Starting at the line containing "Reconstruct this image", copy each line exactly, ending with the line containing "scn.camera = cam". Leave out everything else.

** Start of RECORDS PROVIDED **

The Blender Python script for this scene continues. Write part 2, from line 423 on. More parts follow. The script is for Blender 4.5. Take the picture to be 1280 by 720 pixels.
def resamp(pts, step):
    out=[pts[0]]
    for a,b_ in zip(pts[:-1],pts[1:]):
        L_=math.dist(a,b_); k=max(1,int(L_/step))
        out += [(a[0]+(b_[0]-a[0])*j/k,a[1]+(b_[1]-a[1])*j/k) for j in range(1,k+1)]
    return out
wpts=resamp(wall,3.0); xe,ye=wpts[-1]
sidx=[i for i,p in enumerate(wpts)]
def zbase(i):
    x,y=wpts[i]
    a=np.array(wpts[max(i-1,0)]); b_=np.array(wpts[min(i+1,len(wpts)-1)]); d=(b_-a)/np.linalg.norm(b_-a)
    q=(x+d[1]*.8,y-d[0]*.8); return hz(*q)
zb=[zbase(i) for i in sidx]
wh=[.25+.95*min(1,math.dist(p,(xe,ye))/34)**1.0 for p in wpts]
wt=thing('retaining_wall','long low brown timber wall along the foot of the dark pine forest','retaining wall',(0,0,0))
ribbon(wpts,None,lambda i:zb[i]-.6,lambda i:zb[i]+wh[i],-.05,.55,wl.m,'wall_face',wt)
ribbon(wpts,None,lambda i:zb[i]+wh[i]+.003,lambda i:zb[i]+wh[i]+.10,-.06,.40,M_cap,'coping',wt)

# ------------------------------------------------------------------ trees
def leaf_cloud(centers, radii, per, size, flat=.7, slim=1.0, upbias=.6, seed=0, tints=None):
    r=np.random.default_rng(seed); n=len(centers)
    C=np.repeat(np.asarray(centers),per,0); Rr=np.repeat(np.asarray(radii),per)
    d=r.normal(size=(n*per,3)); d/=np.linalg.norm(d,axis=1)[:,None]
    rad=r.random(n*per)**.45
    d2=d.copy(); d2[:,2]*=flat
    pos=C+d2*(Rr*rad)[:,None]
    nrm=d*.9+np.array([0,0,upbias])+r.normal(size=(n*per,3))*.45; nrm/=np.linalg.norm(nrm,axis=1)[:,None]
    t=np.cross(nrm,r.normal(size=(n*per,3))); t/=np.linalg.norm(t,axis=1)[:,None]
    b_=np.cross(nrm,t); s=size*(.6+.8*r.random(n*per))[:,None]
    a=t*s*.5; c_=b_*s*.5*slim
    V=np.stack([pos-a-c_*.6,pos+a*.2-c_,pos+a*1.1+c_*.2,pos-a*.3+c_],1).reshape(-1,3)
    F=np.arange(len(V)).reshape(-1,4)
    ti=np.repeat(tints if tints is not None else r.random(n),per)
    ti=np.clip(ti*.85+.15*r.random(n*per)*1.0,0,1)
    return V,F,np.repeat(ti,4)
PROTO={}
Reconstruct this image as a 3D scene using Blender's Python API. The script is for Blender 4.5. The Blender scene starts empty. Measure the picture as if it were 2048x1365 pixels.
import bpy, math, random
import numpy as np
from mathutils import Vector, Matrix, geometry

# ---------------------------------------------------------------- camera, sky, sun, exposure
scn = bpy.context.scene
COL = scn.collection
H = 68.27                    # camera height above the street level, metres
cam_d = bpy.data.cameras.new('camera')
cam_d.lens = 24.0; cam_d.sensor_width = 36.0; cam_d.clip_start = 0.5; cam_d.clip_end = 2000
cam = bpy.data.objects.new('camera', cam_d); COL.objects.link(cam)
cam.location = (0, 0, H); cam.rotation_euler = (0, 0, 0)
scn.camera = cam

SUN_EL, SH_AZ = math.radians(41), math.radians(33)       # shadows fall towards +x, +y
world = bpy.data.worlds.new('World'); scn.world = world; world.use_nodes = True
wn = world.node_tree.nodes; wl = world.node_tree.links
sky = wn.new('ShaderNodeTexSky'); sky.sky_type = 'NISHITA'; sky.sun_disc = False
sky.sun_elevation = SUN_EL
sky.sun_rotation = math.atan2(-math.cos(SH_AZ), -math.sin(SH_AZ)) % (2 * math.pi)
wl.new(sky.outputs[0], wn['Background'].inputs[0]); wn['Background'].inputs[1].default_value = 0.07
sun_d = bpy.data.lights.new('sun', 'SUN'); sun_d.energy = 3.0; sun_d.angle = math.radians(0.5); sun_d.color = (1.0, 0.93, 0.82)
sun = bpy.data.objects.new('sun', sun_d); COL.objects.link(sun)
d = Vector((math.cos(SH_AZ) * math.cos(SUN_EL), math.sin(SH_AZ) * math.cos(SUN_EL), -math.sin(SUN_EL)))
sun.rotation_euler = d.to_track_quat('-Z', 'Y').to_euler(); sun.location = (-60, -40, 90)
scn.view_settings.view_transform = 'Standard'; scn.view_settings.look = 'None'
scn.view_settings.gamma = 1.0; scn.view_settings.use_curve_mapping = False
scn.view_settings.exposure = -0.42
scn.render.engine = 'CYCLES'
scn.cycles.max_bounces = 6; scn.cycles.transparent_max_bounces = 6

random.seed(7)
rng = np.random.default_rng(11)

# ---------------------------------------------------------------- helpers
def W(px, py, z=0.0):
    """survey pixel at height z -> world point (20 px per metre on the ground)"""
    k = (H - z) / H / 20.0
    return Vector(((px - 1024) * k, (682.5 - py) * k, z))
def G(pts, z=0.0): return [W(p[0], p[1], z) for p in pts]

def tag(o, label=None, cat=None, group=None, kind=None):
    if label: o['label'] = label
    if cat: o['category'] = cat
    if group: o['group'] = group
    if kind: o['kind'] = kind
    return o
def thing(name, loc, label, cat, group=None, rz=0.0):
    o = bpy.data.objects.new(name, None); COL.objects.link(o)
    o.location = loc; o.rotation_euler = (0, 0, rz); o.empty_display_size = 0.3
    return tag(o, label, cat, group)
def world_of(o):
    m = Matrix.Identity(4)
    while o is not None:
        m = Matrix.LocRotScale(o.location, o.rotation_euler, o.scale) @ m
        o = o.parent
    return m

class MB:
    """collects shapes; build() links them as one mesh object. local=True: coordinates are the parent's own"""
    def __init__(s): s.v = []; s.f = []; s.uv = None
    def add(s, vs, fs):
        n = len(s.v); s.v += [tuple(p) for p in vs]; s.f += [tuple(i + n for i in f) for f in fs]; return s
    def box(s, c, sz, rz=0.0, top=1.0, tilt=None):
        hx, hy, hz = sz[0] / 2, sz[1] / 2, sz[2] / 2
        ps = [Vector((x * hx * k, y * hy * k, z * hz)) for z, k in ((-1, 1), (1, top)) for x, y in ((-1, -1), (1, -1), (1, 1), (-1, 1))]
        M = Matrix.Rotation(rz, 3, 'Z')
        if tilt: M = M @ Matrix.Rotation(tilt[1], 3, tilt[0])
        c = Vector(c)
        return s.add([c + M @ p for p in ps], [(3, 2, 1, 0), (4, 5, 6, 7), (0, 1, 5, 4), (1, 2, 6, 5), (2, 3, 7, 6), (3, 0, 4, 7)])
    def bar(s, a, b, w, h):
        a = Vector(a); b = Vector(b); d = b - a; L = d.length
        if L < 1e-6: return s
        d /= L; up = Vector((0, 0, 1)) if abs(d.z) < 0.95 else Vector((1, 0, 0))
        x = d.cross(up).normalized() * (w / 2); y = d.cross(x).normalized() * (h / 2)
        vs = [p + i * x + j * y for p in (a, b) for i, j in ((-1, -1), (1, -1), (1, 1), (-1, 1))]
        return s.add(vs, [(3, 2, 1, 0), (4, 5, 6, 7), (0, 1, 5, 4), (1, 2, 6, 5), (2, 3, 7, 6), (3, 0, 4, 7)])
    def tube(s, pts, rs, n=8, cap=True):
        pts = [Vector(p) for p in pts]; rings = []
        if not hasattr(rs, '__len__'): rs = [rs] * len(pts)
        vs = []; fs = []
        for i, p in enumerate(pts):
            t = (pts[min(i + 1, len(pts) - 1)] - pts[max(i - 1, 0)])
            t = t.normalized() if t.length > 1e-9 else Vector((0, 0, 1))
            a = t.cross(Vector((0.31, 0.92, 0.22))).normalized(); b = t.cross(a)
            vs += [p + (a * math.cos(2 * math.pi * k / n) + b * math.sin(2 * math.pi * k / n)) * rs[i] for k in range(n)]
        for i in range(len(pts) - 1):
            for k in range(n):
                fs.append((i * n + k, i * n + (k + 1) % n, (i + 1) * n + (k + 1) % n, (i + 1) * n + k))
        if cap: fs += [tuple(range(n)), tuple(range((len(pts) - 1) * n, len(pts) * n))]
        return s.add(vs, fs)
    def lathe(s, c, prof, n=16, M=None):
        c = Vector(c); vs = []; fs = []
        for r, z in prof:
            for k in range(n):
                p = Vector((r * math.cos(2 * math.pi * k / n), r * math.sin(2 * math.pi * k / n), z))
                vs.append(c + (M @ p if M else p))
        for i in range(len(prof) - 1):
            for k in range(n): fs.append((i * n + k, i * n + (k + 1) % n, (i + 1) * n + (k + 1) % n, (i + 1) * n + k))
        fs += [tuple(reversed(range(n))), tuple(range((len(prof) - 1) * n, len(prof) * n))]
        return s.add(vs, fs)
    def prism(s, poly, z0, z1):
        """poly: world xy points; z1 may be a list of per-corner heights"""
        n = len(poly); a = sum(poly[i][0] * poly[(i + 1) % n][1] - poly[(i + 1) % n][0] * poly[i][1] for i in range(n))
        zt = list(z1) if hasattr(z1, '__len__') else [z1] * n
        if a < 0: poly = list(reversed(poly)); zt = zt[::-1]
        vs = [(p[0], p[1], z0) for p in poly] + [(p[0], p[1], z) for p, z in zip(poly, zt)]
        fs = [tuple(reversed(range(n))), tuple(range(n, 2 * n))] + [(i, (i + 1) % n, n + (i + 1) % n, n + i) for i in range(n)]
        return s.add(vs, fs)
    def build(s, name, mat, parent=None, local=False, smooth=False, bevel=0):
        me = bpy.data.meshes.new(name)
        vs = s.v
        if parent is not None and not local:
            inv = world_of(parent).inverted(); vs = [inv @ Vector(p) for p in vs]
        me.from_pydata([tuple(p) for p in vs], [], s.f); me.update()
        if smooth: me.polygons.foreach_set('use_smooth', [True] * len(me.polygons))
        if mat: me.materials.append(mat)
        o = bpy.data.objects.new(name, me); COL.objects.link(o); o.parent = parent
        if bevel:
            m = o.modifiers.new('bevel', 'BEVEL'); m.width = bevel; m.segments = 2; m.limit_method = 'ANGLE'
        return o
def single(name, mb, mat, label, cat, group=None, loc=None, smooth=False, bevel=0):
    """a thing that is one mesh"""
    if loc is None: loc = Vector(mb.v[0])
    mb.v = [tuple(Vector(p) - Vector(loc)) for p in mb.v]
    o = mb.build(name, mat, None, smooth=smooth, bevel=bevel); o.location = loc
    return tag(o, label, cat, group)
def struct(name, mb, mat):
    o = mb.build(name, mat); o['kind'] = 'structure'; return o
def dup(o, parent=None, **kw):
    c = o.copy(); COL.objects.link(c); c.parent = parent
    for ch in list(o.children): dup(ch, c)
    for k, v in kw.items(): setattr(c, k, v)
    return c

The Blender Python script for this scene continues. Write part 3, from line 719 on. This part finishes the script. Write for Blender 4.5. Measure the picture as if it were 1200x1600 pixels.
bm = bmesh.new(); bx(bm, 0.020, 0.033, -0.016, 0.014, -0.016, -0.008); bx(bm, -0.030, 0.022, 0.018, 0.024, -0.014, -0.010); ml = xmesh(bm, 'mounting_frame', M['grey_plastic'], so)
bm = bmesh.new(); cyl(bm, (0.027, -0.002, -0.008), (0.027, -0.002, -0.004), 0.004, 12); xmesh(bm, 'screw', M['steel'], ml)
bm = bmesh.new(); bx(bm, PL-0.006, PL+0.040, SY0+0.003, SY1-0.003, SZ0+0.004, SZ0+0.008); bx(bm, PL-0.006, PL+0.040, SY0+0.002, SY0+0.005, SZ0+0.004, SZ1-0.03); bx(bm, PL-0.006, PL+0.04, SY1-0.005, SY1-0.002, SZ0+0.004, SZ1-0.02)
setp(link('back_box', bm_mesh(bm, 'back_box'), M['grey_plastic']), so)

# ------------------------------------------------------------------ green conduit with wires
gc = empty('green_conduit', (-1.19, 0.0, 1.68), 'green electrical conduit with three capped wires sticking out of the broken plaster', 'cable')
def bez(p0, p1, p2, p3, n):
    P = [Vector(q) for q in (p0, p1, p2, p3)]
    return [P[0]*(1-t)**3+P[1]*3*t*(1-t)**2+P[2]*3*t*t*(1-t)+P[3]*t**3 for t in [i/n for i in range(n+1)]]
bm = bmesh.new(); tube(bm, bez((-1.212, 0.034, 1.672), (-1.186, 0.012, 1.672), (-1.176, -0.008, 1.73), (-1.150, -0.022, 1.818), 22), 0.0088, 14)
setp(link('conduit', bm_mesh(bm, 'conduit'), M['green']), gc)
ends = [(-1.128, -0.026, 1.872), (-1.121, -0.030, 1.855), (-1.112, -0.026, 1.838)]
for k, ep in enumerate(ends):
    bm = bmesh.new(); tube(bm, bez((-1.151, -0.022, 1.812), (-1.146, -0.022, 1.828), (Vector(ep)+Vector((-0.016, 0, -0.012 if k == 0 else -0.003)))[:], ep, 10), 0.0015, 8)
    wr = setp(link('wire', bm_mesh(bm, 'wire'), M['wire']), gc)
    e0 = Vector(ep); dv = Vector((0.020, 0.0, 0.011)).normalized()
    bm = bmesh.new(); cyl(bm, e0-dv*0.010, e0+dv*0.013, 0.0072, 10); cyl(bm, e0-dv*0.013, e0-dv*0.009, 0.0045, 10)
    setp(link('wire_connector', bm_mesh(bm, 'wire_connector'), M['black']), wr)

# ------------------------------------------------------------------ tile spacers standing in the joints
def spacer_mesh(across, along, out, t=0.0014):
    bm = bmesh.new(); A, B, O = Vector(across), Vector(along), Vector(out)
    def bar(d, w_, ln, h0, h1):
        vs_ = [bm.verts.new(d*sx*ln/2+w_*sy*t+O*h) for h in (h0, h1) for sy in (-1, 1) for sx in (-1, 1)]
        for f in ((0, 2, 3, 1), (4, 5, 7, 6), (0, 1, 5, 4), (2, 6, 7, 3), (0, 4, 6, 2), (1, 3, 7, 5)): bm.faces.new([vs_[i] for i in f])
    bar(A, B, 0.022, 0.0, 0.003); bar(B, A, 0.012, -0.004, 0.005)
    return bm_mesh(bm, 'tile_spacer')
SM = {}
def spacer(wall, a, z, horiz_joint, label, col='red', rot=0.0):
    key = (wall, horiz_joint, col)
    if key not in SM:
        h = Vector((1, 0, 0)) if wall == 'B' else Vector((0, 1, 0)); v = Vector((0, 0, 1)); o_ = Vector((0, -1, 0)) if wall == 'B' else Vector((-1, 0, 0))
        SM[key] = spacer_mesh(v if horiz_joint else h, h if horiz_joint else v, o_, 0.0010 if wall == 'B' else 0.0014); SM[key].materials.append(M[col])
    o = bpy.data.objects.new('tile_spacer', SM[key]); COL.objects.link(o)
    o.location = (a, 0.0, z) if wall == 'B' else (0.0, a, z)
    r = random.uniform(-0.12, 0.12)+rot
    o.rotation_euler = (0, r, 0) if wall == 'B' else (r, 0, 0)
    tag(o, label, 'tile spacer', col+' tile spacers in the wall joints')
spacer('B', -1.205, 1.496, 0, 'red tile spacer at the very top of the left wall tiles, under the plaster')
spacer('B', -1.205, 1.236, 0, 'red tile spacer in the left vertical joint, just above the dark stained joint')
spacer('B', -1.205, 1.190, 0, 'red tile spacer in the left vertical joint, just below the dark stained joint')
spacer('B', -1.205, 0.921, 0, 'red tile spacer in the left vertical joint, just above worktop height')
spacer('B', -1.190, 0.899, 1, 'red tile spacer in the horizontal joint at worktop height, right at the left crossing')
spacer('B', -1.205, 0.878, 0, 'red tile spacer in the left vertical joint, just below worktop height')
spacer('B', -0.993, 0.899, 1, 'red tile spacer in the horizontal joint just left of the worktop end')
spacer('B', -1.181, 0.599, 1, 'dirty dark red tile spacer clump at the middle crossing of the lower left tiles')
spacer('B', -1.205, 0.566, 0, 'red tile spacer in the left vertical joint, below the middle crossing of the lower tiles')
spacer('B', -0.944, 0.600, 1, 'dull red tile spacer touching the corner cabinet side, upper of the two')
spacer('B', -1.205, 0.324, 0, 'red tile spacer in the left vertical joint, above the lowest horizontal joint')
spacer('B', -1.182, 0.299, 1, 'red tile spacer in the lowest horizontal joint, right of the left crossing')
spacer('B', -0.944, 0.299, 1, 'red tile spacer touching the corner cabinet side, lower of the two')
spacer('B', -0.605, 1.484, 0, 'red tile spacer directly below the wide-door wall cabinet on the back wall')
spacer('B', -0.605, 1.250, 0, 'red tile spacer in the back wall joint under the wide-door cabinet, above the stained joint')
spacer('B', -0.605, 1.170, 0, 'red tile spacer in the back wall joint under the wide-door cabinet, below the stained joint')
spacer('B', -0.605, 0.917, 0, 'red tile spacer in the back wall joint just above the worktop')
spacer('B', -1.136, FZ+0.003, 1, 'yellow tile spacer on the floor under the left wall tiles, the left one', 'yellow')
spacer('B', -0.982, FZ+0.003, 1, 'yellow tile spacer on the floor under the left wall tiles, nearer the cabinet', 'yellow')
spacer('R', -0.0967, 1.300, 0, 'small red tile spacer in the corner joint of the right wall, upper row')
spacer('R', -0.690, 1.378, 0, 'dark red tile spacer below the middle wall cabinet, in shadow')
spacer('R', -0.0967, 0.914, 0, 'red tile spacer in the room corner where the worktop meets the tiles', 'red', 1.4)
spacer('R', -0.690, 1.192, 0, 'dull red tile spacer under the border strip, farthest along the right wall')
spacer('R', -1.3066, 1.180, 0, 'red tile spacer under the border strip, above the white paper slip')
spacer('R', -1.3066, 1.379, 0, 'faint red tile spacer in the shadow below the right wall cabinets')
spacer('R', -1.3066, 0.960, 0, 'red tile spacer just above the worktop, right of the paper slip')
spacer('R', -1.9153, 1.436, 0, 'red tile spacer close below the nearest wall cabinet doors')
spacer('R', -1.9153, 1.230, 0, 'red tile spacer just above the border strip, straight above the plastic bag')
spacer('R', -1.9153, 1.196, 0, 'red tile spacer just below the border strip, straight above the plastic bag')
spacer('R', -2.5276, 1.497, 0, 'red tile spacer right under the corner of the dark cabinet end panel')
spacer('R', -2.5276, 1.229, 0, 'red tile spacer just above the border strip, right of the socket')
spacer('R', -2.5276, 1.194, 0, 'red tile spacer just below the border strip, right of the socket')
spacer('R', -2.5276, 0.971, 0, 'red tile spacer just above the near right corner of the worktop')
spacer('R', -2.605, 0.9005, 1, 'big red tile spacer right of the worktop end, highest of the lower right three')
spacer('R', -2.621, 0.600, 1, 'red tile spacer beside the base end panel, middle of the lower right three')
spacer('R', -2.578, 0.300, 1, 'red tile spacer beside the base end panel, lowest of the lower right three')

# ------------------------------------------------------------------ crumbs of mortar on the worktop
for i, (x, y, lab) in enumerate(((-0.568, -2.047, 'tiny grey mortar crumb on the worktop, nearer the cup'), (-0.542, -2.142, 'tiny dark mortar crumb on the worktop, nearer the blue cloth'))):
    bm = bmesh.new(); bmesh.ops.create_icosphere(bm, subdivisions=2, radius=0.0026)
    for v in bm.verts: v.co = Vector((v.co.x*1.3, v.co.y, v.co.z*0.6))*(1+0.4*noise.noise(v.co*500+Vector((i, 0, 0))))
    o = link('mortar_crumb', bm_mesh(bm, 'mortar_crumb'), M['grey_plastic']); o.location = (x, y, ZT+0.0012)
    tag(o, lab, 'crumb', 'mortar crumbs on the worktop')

** End of RECORDS PROVIDED **

● **FULL RESPONSE**:
Reconstruct this image as a 3D scene using Blender's Python API. The script is for Blender 4.5. The Blender scene starts empty. Measure the picture as if it were 2048x1365 pixels.
import bpy, math, random
import numpy as np
from mathutils import Vector, Matrix, geometry

# ---------------------------------------------------------------- camera, sky, sun, exposure
scn = bpy.context.scene
COL = scn.collection
H = 68.27                    # camera height above the street level, metres
cam_d = bpy.data.cameras.new('camera')
cam_d.lens = 24.0; cam_d.sensor_width = 36.0; cam_d.clip_start = 0.5; cam_d.clip_end = 2000
cam = bpy.data.objects.new('camera', cam_d); COL.objects.link(cam)
cam.location = (0, 0, H); cam.rotation_euler = (0, 0, 0)
scn.camera = cam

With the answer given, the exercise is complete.